In any event, even if the justices are inclined to move fast enough to toss out Trump’s conviction before the election, Trump’s lawyers would need to formally ask them to do so. So the thing to watch right now is whether Trump’s legal team takes the audacious step of filing such a request in the Supreme Court.
What would be the legal basis of a Supreme Court decision tossing out Trump’s conviction?
As a general rule, each state’s highest court has the final word on questions of state law, and the Supreme Court is only supposed to get involved in a case if there is some allegation that the lower courts either violated the Constitution or a federal law.
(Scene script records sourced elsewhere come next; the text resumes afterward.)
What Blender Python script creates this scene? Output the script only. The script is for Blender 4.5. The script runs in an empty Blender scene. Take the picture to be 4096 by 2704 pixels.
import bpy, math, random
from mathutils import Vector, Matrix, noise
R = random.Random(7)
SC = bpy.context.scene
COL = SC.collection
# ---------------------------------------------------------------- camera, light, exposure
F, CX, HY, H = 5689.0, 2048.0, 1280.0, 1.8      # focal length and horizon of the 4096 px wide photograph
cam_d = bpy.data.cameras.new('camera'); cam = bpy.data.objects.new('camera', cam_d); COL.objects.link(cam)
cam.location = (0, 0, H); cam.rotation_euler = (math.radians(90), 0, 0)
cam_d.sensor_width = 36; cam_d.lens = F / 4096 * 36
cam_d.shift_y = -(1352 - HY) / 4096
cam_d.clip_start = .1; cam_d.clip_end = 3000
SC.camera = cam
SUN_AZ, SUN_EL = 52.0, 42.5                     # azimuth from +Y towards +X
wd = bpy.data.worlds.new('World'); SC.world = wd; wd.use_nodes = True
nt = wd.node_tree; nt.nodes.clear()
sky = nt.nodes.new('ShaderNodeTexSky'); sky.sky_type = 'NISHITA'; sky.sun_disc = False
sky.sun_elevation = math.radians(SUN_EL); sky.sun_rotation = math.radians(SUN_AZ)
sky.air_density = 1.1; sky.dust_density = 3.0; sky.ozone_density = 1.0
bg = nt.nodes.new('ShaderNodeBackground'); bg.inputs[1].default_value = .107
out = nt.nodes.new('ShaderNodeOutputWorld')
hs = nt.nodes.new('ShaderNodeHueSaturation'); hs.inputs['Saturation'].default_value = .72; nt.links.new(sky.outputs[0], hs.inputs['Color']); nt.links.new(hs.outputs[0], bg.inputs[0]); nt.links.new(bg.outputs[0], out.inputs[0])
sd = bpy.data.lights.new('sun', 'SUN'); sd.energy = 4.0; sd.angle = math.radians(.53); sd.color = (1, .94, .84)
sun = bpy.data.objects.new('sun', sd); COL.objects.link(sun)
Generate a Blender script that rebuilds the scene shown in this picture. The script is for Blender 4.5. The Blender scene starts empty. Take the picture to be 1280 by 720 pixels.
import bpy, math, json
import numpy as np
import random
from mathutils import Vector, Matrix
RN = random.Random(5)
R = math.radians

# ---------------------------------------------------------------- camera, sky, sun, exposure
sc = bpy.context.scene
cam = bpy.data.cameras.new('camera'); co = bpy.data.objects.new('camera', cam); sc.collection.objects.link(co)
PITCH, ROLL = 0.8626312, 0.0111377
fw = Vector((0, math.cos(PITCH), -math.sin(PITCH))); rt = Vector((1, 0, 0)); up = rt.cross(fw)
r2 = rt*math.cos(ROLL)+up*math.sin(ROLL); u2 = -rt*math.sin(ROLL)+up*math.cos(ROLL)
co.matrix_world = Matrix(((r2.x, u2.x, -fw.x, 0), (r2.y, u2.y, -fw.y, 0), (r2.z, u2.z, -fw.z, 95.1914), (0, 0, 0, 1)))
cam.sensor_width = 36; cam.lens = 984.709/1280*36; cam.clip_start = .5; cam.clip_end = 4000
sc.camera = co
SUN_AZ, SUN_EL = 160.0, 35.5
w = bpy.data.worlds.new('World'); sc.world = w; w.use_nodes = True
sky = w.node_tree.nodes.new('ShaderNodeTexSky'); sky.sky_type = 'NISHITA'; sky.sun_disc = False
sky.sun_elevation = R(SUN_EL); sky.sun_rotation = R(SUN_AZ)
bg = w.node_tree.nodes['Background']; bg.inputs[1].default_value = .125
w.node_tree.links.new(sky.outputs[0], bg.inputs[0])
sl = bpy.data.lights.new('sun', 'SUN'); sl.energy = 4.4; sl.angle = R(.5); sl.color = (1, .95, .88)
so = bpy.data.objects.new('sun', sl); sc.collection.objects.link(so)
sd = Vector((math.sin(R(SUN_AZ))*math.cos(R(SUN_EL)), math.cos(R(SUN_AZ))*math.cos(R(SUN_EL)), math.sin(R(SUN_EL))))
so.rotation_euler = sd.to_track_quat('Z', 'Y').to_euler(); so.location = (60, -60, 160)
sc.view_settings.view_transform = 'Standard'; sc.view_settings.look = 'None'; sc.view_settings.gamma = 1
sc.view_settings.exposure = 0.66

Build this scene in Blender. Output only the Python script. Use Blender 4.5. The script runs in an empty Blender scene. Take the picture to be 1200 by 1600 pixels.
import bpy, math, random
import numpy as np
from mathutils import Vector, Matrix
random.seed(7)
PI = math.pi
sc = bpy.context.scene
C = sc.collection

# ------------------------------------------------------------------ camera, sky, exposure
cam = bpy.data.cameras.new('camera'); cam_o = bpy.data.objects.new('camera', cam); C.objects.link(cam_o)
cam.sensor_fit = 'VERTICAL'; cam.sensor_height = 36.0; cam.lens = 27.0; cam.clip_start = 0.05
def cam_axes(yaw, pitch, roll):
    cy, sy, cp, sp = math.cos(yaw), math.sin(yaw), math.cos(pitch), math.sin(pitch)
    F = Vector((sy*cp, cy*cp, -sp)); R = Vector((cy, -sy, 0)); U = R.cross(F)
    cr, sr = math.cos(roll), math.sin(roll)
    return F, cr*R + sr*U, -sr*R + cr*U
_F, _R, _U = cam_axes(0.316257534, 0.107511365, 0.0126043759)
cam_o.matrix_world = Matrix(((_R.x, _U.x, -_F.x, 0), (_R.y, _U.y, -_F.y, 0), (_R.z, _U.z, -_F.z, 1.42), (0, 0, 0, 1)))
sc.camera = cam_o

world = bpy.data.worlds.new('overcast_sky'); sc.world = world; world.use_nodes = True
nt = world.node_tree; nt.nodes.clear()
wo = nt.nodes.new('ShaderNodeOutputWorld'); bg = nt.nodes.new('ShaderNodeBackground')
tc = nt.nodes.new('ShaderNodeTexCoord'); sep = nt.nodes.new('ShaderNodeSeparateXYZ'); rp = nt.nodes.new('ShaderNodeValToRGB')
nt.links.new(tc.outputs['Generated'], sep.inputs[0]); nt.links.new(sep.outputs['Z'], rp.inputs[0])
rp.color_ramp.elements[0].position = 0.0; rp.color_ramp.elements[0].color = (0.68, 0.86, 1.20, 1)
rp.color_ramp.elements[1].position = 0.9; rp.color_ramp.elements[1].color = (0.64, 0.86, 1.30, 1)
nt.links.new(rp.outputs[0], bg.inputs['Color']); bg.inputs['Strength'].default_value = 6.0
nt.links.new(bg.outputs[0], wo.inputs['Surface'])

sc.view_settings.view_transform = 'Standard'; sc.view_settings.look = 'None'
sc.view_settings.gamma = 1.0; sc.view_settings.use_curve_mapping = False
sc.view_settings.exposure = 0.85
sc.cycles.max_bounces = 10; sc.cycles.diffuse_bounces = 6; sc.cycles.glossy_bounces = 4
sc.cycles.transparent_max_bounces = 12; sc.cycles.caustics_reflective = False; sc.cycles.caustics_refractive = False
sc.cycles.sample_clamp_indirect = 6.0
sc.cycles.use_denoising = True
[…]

This matters because, while there are some plausible legal arguments Trump could raise on appeal, these arguments largely turn on the proper way to understand New York’s laws.
Trump’s strongest argument, for example, turns on the question of whether he was properly convicted of violating the felony version of New York’s business records law, as opposed to a weaker misdemeanor version. But, while there is genuine uncertainty about how to read this law, the question of how to read a New York criminal statute is a question of state law and thus should be resolved exclusively by New York’s state courts.
In his Truth Social post, Trump does hint, in his own way, at two legal arguments that could be raised under federal law. He claims that the prosecutor was improperly biased (“Radical Left Soros backed D.A., who ran on a platform of ‘I will get Trump’”) and that the judge is also too biased to hear his case (“appointed by Democrats, who is HIGHLY CONFLICTED”).
Yet, while it is theoretically possible to challenge a conviction on the grounds that the judge or the prosecutor was unconstitutional biased, as a practical matter these sorts of cases are almost impossible to win.
Before we get into that, it’s important to note that Trump’s allegations against prosecutor Alvin Bragg and Judge Juan Merchan are, to put it mildly, exaggerated. Bragg did not run on an “I will get Trump” platform. He did, while he was campaigning for his current job, highlight his previous experience bringing civil lawsuits against Donald Trump, but that’s because Bragg’s predecessor had already opened a criminal investigation into Trump. So it appears that Bragg was trying to convince voters that he had the experience necessary to take over supervision of this ongoing investigation.
As a candidate, Bragg also emphasized that he will “follow the facts” in that investigation and that “every case still has to be judged by the facts and I don’t know all the facts.”
Similarly, it’s unclear what could be the basis of a recusal motion against Justice Merchan. The fact that Merchan was “appointed by Democrats” is not a valid reason to remove him from the case, any more than Judge Aileen Cannon, the Trump appointee overseeing a different Trump prosecution, can be removed from that case solely because she was appointed by Trump.